Ketua KY: Hakim Dilarang Berpolitik
Editor: Makmun Hidayat
JAKARTA — Ketua Komisi Yudisial (KY), Jaja Achmad Jayus, mengatakan sebenarnya larangan hakim berpolitik memang sudah diatur dalam UU dimana hakim tidak boleh menjadi pengurus atau anggota partai politik, dan surat keputusan bersama (SKB) Ketua Mahkamah Agung (MA) dan Ketua KY Tahun 2009 tentang Kode Etik dan Pedoman Perilaku Hakim (KEPPH).
“Karena itu, Surat Edaran Dirjen Badilum (Badan Peradilan Umum) ini hanya memberi penekanan kepada para hakim agar tidak menunjukkan sikap dukungan atau keberpihakan terhadap partai politik atau paslon tertentu dalam konstestasi Pemilu 2019 ini,” kata Jaja di Jakarta, Rabu (13/2/2019).
Yang jelas, lanjutnya, di luar hakim peradilan umum, yakni hakim peradilan agama dan hakim tata usaha negara (TUN) juga tidak diperbolehkan berpolitik karena UU dan KEPPH memang melarangnya,
Jaja menyarankan jelang Pemilu 2019 agar para hakim menunjukkan keteguhannya dalam menjaga sikap netral terutama di media sosial. Terlebih, KEPPH sejak awal melarang hakim memihak salah satu pihak yang berperkara di pengadilan, bahkan hakim dilarang memberi kesan keberpihakan.

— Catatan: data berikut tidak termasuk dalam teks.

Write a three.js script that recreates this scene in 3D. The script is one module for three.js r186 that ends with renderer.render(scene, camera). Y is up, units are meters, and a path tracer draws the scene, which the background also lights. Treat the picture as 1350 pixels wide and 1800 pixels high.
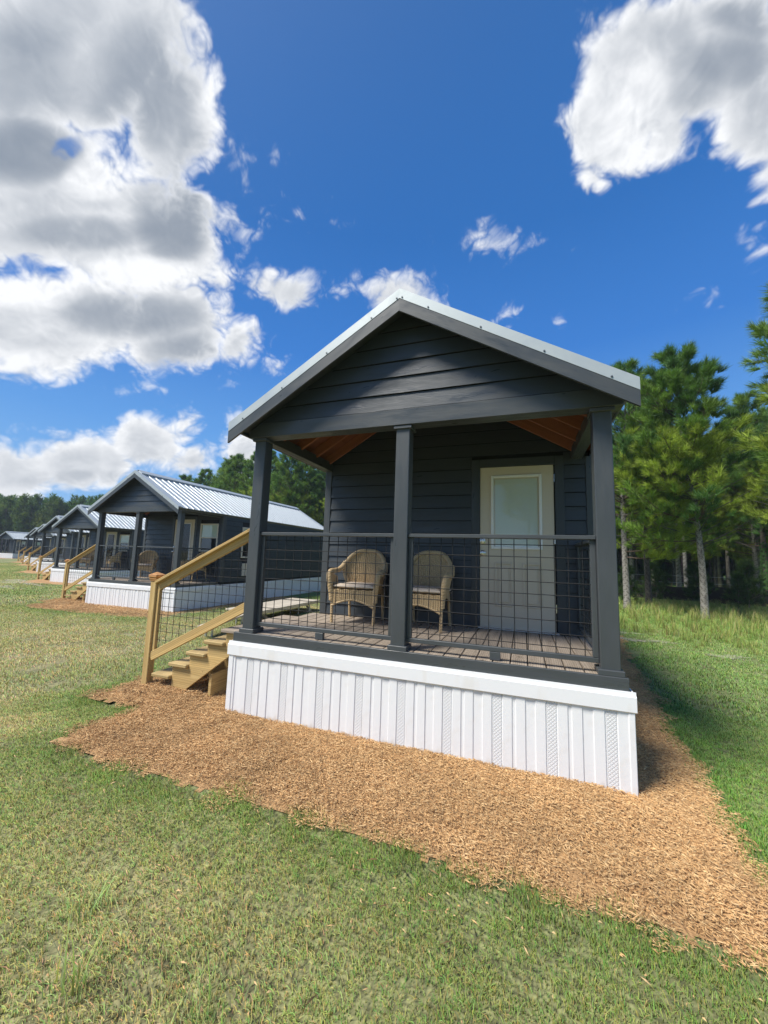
import * as THREE from 'three';
import { ImprovedNoise } from 'three/addons/math/ImprovedNoise.js';
import { mergeGeometries } from 'three/addons/utils/BufferGeometryUtils.js';

// ---------------------------------------------------------------- camera, sky, sun, exposure
const scene = new THREE.Scene();
const camera = new THREE.PerspectiveCamera(106.41, 0.75, 0.05, 2000);
camera.position.set(2.9696, 1.6921, 3.4782);
camera.rotation.order = 'YXZ';
camera.rotation.set(0.1164, 0.3489, 0.0318);
const EXPOSURE = 1.5, SKY_GAIN = 1.08;
const renderer = new THREE.WebGLRenderer({ antialias: true });
renderer.toneMapping = THREE.LinearToneMapping;
renderer.toneMappingExposure = EXPOSURE;
renderer.shadowMap.enabled = true;
const SUN = new THREE.Vector3(-0.40, 0.80, 0.42).normalize();
const sun = new THREE.DirectionalLight(new THREE.Color(1, 0.95, 0.86), 3.9);
sun.position.copy(SUN).multiplyScalar(60);
sun.castShadow = true; sun.shadow.radius = 34;
sun.shadow.mapSize.set(4096, 4096);
Object.assign(sun.shadow.camera, { left: -40, right: 40, top: 40, bottom: -40, near: 1, far: 160 });
scene.add(sun, sun.target);

// ---------------------------------------------------------------- small maths
function rng(seed) { let s = seed >>> 0; return () => { s = (s + 0x6d2b79f5) | 0; let t = Math.imul(s ^ (s >>> 15), 1 | s); t = (t + Math.imul(t ^ (t >>> 7), 61 | t)) ^ t; return ((t ^ (t >>> 14)) >>> 0) / 4294967296; }; }
const perlin = new ImprovedNoise();
const N3 = (x, y, z) => perlin.noise(x + 131.7, y + 57.3, z + 211.1);
const fbm = (x, y, z, o = 4) => { let a = 0, k = 0.5; for (let i = 0; i < o; i++) { a += k * N3(x, y, z); x = x * 2.03 + 7.1; y = y * 2.03 + 3.3; z = z * 2.03 + 5.7; k *= 0.5; } return a; };
const clamp = (v, a = 0, b = 1) => Math.min(b, Math.max(a, v));
const sstep = (a, b, v) => { const t = clamp((v - a) / (b - a)); return t * t * (3 - 2 * t); };
const lerp = (a, b, t) => a + (b - a) * t;
const D2R = Math.PI / 180;

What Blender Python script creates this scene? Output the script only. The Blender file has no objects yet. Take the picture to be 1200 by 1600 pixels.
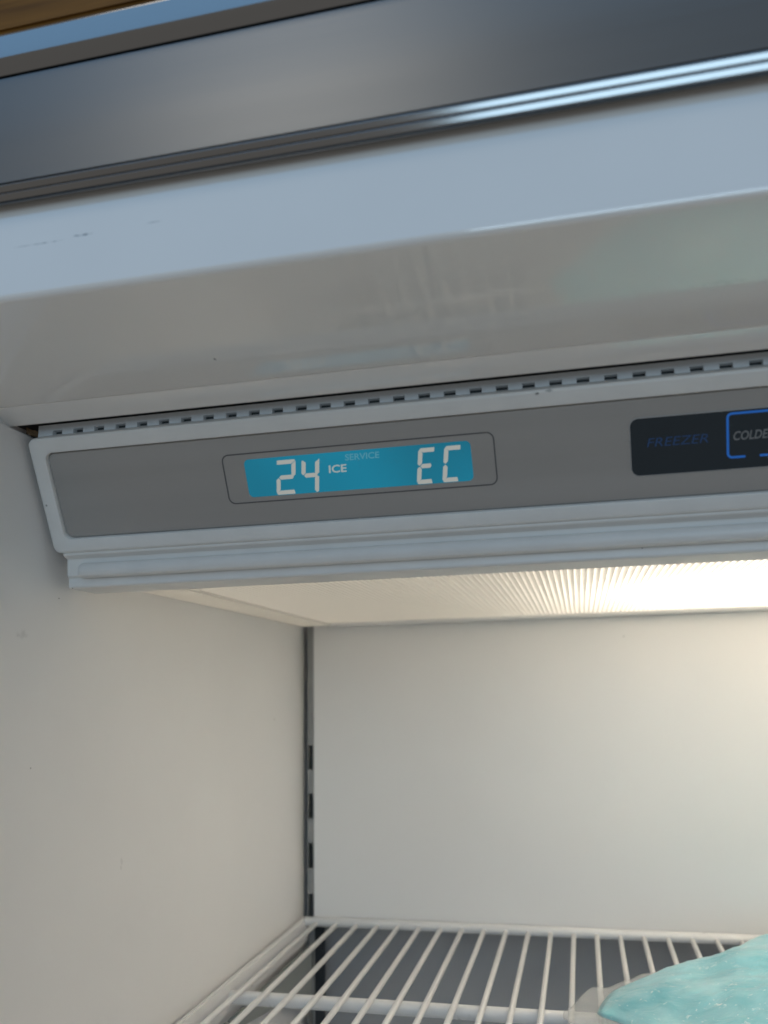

“Meski begitu, terkait pilihan terhadap calon-calon yang berkontestasi dalam Pemilu 2019 merupakan hak masing-masing hakim sebagaimana warga negara lain. Akan tetapi, sangat diharapkan para hakim tidak menunjuk dukungan kepada publik. Karena perkara sengketa atau pidana pemilu akan diadili oleh para hakim di pengadilan negeri dan TUN,” ungkapnya.
Menurutnya, jika hakim memperlihatkan kecenderungan pilihan politiknya pada publik termasuk melalui media sosial yang dapat diakses publik pada akhirnya dapat menggerus kepercayaan publik terhadap lembaga peradilan.